James Madison Papers

Account with William Thornton, [5 December] 1809

Account with William Thornton

[5 December 1809]

Account between the Honble. James Madison—and Mr. Thornton.

William Thornton Dr:
Augst. 4. To a Loan of one hundred and fifty Dollars $150.—
1807— To Interest one year on the above 9.—
To Interest on fifty Dollars till 1809 from
Augst. 4th: 1807 till Decr. 1809. 2 yrs:
3 months
1805 Octr. To 120 Bushels of Coals at 28 Cts. perr: Bushell 33.60
March 18. To 196 Bushs: of Coal at 28 Cts. 44:88
To a set of Dining tables valued by Mr.
Worthington Cabinet Maker, whose valuation
was delivered to Mrs. Madison
William Thornton Cr:
1807 By One hundred Dolls: returned in 1807. $100  
By four Seasons to Clifden,1 charged by
William Ball to William Thornton
By three Seasons to Do: charged by Capt.
Haskins to William Thornton
By two Stud Colts by Clifden a Filly by
Do.—a Filly by Childers2—a Colt by Clifden
& Mare by Do.—as perr: Valuation of
Mr: Gouch $335.04. half of which becomes
due to W. T.
The returns of the labours of the Vicar of Bray are not yet made.

(Errors excepted)   William Thornton

City of Washington 5th: Decr: 1809—Received from the Honble: James Madison the above balance of ninety two Dollars 52 Cts: in full—

William Thornton

Ms (DLC). In Thornton’s hand. Docketed by JM.

1Clifden was the most famous of several racehorses that Thornton made available for stud services at his farm near Georgetown. Clifden had a spectacular season at Newmarket as a five-year-old in 1792, and Thornton imported the horse from England in 1799. Thornton’s billing accords with the evaluation by Gideon Gooch, the Montpelier farm manager, written on a separate sheet (Bryan, History of the National Capital, 1:346; Fairfax Harrison, Early American Turf Stock, 1730–1830 [2 vols.; Richmond, Va., 1934–35], 2:374–75; Gooch, valuation of horses, n.d. [DLC] [misdated 1804 in Index to the James Madison Papers]).

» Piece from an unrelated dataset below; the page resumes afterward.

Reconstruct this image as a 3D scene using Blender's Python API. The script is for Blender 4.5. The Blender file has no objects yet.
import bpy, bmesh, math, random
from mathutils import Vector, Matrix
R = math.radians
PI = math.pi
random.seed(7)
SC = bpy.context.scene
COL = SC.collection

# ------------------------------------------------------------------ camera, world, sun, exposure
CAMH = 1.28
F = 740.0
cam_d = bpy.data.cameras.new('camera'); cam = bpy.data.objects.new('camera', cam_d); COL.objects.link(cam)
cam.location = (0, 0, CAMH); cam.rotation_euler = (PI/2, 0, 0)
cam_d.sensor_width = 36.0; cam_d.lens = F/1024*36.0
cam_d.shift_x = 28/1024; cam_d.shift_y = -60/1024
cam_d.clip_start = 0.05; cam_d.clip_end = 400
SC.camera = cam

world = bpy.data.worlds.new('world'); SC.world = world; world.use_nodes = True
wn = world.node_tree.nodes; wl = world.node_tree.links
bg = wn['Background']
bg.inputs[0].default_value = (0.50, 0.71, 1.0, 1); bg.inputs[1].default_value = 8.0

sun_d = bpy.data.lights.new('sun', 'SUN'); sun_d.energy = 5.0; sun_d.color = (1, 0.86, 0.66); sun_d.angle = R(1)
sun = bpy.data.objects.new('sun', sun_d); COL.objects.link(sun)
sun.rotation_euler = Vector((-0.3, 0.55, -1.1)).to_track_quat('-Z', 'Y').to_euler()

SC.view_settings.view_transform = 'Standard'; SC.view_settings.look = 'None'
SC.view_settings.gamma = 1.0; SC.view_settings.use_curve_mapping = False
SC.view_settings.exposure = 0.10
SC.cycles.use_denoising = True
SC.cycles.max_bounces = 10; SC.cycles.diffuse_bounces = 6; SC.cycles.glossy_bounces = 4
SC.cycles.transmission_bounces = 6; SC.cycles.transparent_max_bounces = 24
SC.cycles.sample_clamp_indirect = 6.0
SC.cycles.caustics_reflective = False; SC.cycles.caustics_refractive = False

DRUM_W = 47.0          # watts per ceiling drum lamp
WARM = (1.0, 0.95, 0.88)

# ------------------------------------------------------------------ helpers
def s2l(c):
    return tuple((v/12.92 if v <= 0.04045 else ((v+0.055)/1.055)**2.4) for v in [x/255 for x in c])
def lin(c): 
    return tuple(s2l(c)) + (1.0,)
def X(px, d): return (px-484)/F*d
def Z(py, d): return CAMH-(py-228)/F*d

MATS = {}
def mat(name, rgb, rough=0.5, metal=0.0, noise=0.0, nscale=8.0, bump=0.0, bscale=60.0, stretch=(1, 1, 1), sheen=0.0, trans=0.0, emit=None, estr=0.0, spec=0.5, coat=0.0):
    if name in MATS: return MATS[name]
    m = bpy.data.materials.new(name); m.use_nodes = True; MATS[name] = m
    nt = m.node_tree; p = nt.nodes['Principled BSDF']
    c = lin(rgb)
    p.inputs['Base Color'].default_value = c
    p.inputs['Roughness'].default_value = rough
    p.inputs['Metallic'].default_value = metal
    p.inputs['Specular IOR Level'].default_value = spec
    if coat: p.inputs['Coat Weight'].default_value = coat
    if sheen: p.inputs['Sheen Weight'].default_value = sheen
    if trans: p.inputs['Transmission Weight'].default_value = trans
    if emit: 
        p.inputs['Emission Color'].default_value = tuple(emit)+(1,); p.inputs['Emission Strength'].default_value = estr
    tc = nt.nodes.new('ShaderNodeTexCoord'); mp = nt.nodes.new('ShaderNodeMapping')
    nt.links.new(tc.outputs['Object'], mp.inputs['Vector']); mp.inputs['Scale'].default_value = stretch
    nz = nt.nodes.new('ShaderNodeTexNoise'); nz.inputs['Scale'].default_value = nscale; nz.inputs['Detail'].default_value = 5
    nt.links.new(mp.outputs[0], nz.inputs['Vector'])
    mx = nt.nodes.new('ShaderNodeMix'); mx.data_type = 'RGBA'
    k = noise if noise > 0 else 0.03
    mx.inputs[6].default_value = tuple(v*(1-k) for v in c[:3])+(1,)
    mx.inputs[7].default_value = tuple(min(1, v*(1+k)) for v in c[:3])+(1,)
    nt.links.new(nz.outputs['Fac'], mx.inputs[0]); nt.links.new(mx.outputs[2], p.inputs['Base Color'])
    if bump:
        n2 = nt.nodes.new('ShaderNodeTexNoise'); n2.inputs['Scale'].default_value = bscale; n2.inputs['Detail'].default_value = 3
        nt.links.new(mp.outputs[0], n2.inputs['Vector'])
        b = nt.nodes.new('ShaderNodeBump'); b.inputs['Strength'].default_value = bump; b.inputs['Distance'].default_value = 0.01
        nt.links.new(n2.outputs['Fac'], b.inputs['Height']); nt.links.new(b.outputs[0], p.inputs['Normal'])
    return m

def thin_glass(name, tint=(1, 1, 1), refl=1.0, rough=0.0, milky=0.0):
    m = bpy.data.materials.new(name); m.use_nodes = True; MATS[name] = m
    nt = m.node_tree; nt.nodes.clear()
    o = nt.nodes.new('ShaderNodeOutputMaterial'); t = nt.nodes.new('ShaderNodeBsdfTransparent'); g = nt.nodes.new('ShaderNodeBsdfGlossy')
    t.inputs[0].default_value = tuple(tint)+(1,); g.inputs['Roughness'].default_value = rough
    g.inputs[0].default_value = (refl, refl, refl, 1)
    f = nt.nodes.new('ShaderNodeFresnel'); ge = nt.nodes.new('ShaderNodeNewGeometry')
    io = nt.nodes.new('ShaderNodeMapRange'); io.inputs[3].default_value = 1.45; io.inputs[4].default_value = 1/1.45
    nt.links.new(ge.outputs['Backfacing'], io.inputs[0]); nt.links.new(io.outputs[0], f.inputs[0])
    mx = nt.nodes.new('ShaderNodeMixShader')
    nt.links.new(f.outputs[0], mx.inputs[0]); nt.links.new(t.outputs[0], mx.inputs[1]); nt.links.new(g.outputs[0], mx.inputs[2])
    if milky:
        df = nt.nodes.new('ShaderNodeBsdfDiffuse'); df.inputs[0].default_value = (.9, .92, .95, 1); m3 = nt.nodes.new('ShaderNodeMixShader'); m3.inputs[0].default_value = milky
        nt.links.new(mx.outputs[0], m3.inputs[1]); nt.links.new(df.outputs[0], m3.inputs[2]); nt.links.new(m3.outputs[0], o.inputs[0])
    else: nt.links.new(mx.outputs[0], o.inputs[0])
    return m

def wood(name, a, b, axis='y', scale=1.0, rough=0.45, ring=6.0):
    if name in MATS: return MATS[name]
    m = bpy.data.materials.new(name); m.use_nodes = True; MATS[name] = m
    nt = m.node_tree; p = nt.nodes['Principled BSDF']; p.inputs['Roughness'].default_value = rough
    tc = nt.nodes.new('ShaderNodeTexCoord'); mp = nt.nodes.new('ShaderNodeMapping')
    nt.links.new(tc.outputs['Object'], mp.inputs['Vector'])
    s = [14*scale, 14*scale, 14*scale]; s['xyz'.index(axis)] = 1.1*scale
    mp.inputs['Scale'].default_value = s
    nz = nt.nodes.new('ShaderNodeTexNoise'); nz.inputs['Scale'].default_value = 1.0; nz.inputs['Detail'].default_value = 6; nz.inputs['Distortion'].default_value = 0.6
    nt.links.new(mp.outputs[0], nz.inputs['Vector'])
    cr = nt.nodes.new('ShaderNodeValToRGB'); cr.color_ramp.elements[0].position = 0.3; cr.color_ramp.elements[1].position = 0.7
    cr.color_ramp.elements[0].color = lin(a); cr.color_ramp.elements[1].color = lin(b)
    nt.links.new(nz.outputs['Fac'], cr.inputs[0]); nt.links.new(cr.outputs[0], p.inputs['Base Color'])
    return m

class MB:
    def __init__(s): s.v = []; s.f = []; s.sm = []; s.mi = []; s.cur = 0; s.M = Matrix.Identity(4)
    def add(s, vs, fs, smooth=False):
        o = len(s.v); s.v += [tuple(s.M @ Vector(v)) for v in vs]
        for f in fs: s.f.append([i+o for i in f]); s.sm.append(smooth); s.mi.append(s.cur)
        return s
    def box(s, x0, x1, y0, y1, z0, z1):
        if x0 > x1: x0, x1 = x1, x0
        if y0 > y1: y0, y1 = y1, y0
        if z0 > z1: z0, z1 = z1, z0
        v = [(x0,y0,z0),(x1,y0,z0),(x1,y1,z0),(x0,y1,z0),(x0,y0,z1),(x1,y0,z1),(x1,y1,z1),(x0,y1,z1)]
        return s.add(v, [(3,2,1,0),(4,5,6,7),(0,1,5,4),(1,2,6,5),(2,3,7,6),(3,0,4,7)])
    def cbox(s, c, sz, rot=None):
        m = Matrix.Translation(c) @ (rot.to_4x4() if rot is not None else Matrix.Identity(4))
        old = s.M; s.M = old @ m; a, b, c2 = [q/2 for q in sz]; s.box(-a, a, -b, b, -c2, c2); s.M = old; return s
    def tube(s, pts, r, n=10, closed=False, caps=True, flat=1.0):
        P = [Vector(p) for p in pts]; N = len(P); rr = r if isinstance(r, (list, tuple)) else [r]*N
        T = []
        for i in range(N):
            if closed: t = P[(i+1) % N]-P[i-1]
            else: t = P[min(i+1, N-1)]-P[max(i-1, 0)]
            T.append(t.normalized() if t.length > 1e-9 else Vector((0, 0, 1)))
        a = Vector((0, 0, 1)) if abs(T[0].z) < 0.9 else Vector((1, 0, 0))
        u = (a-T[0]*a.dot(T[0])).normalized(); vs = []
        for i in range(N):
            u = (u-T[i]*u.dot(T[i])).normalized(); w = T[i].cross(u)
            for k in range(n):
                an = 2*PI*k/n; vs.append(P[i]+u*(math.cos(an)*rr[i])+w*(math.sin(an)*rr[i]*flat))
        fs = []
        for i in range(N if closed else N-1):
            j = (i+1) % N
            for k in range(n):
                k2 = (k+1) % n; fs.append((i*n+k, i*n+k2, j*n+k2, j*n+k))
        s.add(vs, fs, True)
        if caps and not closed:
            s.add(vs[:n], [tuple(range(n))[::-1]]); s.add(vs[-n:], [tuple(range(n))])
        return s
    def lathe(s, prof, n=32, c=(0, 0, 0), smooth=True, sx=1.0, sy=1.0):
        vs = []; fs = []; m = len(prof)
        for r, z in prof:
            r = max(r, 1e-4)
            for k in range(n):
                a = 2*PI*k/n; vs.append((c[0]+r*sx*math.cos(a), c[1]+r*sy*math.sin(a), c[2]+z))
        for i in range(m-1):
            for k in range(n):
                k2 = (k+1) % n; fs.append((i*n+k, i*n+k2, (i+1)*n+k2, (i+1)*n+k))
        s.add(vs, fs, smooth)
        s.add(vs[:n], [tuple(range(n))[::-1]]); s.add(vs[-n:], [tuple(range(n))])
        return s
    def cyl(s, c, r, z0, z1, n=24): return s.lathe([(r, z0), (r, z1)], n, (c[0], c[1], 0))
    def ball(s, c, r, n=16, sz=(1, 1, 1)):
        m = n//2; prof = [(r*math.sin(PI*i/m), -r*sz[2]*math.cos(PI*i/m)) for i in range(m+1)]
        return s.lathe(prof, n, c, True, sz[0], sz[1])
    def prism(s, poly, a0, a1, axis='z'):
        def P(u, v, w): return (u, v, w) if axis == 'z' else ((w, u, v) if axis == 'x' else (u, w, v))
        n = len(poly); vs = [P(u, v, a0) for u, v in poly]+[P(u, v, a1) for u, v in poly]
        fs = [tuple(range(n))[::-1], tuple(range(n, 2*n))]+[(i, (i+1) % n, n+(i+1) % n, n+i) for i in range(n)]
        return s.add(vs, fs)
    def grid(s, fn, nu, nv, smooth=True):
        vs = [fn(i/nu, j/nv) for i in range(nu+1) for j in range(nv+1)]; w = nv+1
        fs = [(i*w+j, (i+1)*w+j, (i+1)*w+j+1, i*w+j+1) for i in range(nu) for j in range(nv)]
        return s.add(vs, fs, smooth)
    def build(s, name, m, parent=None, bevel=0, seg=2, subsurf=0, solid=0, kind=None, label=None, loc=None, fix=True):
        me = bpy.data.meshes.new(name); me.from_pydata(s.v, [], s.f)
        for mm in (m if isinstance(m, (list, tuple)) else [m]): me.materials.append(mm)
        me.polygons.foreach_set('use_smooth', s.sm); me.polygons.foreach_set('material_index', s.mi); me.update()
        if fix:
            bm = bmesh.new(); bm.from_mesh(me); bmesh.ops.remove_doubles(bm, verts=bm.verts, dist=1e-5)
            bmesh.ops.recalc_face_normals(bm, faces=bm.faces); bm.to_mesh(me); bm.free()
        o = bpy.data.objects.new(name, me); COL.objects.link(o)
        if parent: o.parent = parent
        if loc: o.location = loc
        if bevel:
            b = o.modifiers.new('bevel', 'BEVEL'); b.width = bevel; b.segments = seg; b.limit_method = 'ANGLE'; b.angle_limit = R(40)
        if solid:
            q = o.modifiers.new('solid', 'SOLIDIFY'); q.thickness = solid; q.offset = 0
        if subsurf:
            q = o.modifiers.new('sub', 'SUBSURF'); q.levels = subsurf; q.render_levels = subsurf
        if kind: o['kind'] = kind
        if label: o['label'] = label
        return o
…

2Childers is a recurring name in the stud books of eighteenth-and nineteenth-century breeders. Many of the stallions descended from the original champion, “the famous Childers, lately belonging to his grace the Duke of Devonshire” (Harrison, Early American Turf Stock, 2:513). JM offered to trade Thornton two horses for his Childers in 1803 (JM to Thornton, 19 Aug. 1803 [DLC: Thornton Papers]).